If the corporations choose either to save the tax rebate which the government offers, or to distribute it among their stock-holders, society has gained nothing. Capital will simply have passed from the timid hands of management to the even more cautious hands of the nation's banking institutions.

Yet the instinct of the President and his advisers is correct to the extent that investment must be encouraged if the economy is to regain its vigor. The problem here is how to place capital in the hands of new entrepreneurs, much of whose investment will be in plant and whose dollars therefore will have the "multiplier" effect described by Keynes. (It is assumed--necessarily, through perhaps inaccurately--that such men exist, either independent of the large corporations, or within them, but anxious to be free of them).

Since the tax reduction program sets out to subsidize private investment (but, as indicated, with no assurance that economically useful investment will result), the government should consider entering the capital market directly, making long-term, low-interest loans available to bright risk-takers whose enthusiasm has failed to impress the men at Morgan or Chase, Manhattan. The U.S. Government does precisely this in an effort to encourage development in ex-colonial countries through its contributions to the World Bank and the International Monetary Fund; perhaps such direct credit expansion is necessary here, too, where the managerial mentality is so firmly entrenched in the seats of private economic power that entrepreneurial spirit is just a memory.

This "national" version of the International Bank might grant priority to investment in America's own underdeveloped areas, like West Virginia or western Massachusetts. Similarly, those prospective entrepreneurs would be encouraged whose proposals could yield a significant multiplier effect. Thus enterprises in commerce, education, research and development would be supported in the areas where they are most needed.

The scheme might also end the near-sighted economic rivalries between political figures who compete to lure industry to their states. It would impress upon younger businessmen the principle that maximization of profits cannot serve as the lone criterion for American industrial development.

But even governmental presence in the banking structure, as suggested above, would represent an "indirect" approach to achieving full employment.
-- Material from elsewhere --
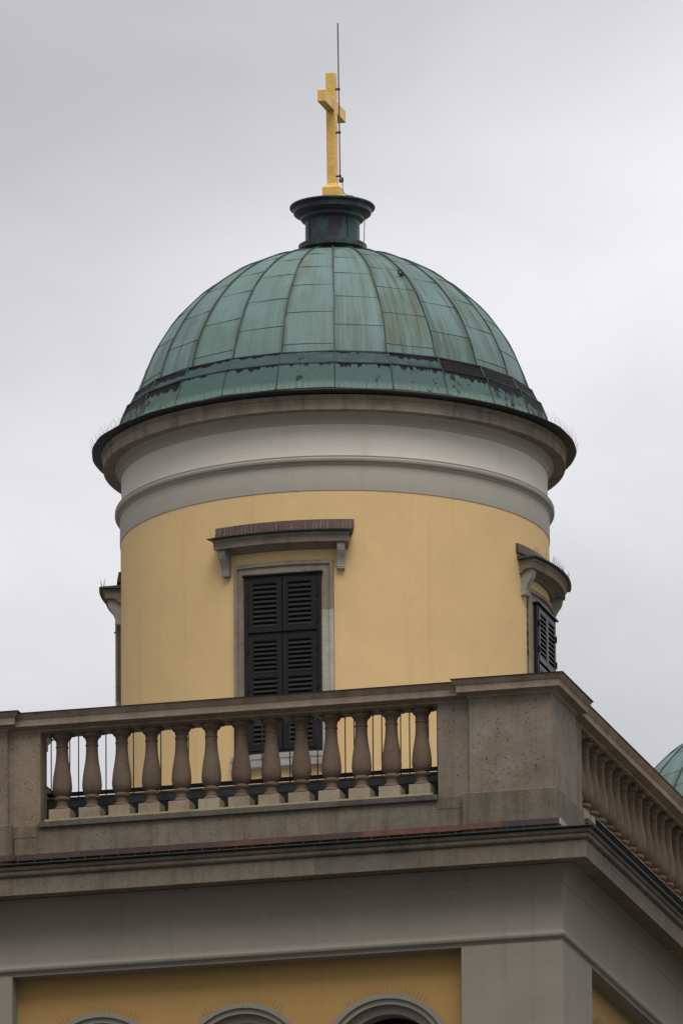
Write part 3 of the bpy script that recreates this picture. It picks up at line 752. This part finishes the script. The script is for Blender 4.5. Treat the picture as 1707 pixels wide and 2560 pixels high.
rd = empty('lightning_rod', (.115, 0, 52.1), label='thin lightning rod clamped upright along the gilded cross', category='lightning rod')
b = MB(); b.tube([(-.005, -.0, .34), (-.0, -.0, .5), (-.016, 0, 2.68)], .0095, 8); b.build('rod', 'rod', rd)
for z in (53.80, 53.16, 52.515):
    dx = .0-.0075*(z-52.6); b = MB(); b.box(-.045+dx, .016+dx, -.012, .012, z-52.1-.012, z-52.1+.012); b.box(-.014+dx, .016+dx, -.018, .018, z-52.1-.016, z-52.1+.016); b.build('clamp', 'clamp', rd)
b = MB(); b.box(-.012, .045, -.02, .02, .325, .365); b.box(.018, .048, -.016, .016, .34, .39); b.build('connector', 'clamp', rd)
b = MB(); b.tube([(.035, 0, .345), (.040, -.02, .27), (.055, -.06, .19), (.09, -.13, .115), (.15, -.22, .06), (.22, -.32, .02), (.29, -.41, -.015), (.305, -.425, -.03), (.305, -.425, -.06)], .0065, 6)
b.build('earth_cable', 'cable', rd)
b = MB(); b.tube([(.382, -.09, -.14), (.375, -.085, -.3), (.362, -.08, -.6)], .006, 6); b.build('down_cable', 'cable', rd)

# platform round the drum
pf = empty('roof_walkway', (0, 0, 41.8), label='grey sheet metal walkway behind the stone balusters around the drum', category='walkway')
PX, PY0, PY1, PZ = 3.85, -4.45, 4.45, 42.50-41.8
b = MB()
for y in (PY0, PY1-.06): b.box(-PX, PX, y, y+.06, PZ+.0, PZ+.125)
for x in (-PX, PX-.06): b.box(x, x+.06, PY0+.061, PY1-.061, PZ+.001, PZ+.124)
b.box(-PX-.01, PX+.01, PY0-.02, PY0+.0, PZ+.105, PZ+.128)
b.build('edge_beam', 'zinc', pf)
b = MB(); n = int(2*(PX-.06)/.036); vs = []; fs = []
for k in range(n+1):
    x = -PX+.06+k*.036
    for xx, z in ((x, PZ+.02), (x+.012, PZ+.045), (x+.020, PZ+.045), (x+.030, PZ+.02)):
        vs += [(xx, PY0+.061, z), (xx, PY1-.061, z)]
for k in range(0, len(vs)-2, 2): fs.append((k, k+1, k+3, k+2))
b.add(vs, fs); b.build('corrugated_deck', 'deck', pf)
for x in (-2.74, -.62, 1.50):
    b = MB(); b.box(x, x+.035, PY0+.07, PY1-.07, PZ-.06, PZ+.018); b.build('joist', 'zinc', pf)
for x in (-3.6, -1.2, 1.2, 3.6):
    for y in (-4.3, 4.3):
        b = MB(); b.box(x-.03, x+.03, y-.03, y+.03, 0, PZ-.001); b.build('post', 'zinc', pf)
rg = empty('safety_railing', (0, 0, 42.63), label='dark metal bar railing on the walkway between balustrade and drum', category='railing')
b = MB(); b.box(-2.89, 3.75, PY0+.01, PY0+.02, .018, .078); b.build('toe_board', 'rail_metal', rg)
b = MB(); b.box(-2.90, -2.89, PY0-.42, PY0+.0195, .018, .080); b.build('side_toe_board', 'rail_metal', rg)
b = MB(); b.box(-2.89, 3.75, PY0-.0, PY0+.04, .86, .89); b.build('top_bar', 'rail_metal', rg)
for k in range(17):
    for off in (0, -.125):
        x = -2.885+.02+k*.4005*.97+off
        if x < -2.93 or x > 3.7: continue
        b = MB(); b.tube([(x, PY0+.03, -.11), (x, PY0+.03, .87)], .0085, 8); b.build('bar', 'bar_metal', rg)

# bird spikes ---------------------------------------------------------------
def spikes(name, pts, r, label, group='bird spike strips'):
    b = MB()
    for p, q in pts: b.tube([p, q], r, 3)
    o = b.build(name, 'spike', None, label=label, category='bird spikes', group=group); return o
rs = random.Random(3)
pts = []
for k in range(440):
    a = 2*pi*k/440; r = 3.375+rs.uniform(-.01, .01); l = .115+rs.uniform(-.02, .01); ao = rs.uniform(-.004, .004); tilt = (-.035, .045)[k % 2]+rs.uniform(-.02, .02)
    pts.append(((r*sin(a), -r*cos(a), 48.47), ((r+tilt)*sin(a+ao), -(r+tilt)*cos(a+ao), 48.47+l)))
spikes('bird_spikes', pts, .0016, 'ring of fine bird spikes on the drum cornice edge below the dome')
for ang, lab in ((.8, 'strip of fine bird spikes on the hood over the front shuttered window'), (90.3, 'strip of bird spikes on the hood of the window at the drum right edge'), (-89.6, 'strip of bird spikes on the window hood at the drum left edge')):
    Rz = Matrix.Rotation(radians(ang), 4, 'Z'); pts = []
    for k in range(40):
        a = radians(-17.6+35.2*k/39+rs.uniform(-.1, .1)); r = 3.25; r2 = r+rs.choice((-.03, .03)); a2 = a+rs.uniform(-.003, .003)
        pts.append((Rz @ Vector((r*sin(a), -r*cos(a), 46.495)), Rz @ Vector((r2*sin(a2), -r2*cos(a2), 46.495+.13))))
    spikes('bird_spikes', pts, .0030, lab)
def arch_spikes(tw, c, lab):
    pts = []
    for k in range(20):
        a = radians(90+(k-9.5)*3.55); r0 = .935; r1 = 1.045
        pts.append((tw(c+r0*cos(a), -.05, 38.49+r0*sin(a)), tw(c+r1*cos(a), -.045, 38.49+r1*sin(a))))
    b = MB()
    for p, q in pts: b.tube([p, q], .0032, 3)
    b.build('bird_spikes', 'arch_wire', None, label=lab, category='bird spikes', group='bird spike strips')
arch_spikes(F_, -1.98, 'fan of fine bird spikes above the left arch, nearest the left pilaster')
arch_spikes(F_, .02, 'fan of fine bird spikes above the middle arch of the lower wall')
arch_spikes(F_, 2.02, 'fan of fine bird spikes above the arch beside the broad grey pilaster')
arch_spikes(R_, -2.35, 'fan of fine bird spikes above the arch on the tower right side wall')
Direct action entails government participation in the economy as a capitalizer, and would require a political and financial leeway which the Congressional right-wing has not granted the Administration unless defense contracts were being issued.

This year's $57 billion defense expenditure is supplying only 3.1 million workers with jobs in the increasingly automated defense industries; and the multiplier effect of arms spending is muffled by the nature of the product, which is not made to be used, and which creates few ancillary needs. Because of the reinvestment pattern in the highlylucrative areas of defense production, more and more money is being spent each year to keep fewer and fewer men working.

If some of the $57 billion could be diverted, retraining, urban renewal, education and public works programs could be vastly broadened in response to automation. This fact in no way disputes the logistic necessity of the current defense budget, but does suggest that the government's ability to expand the volume of job opportunities in the United States is limited by the continuing arms race. The cold war has frozen the economy by restricting the political and financial means with which the government can effectively combat unemployment.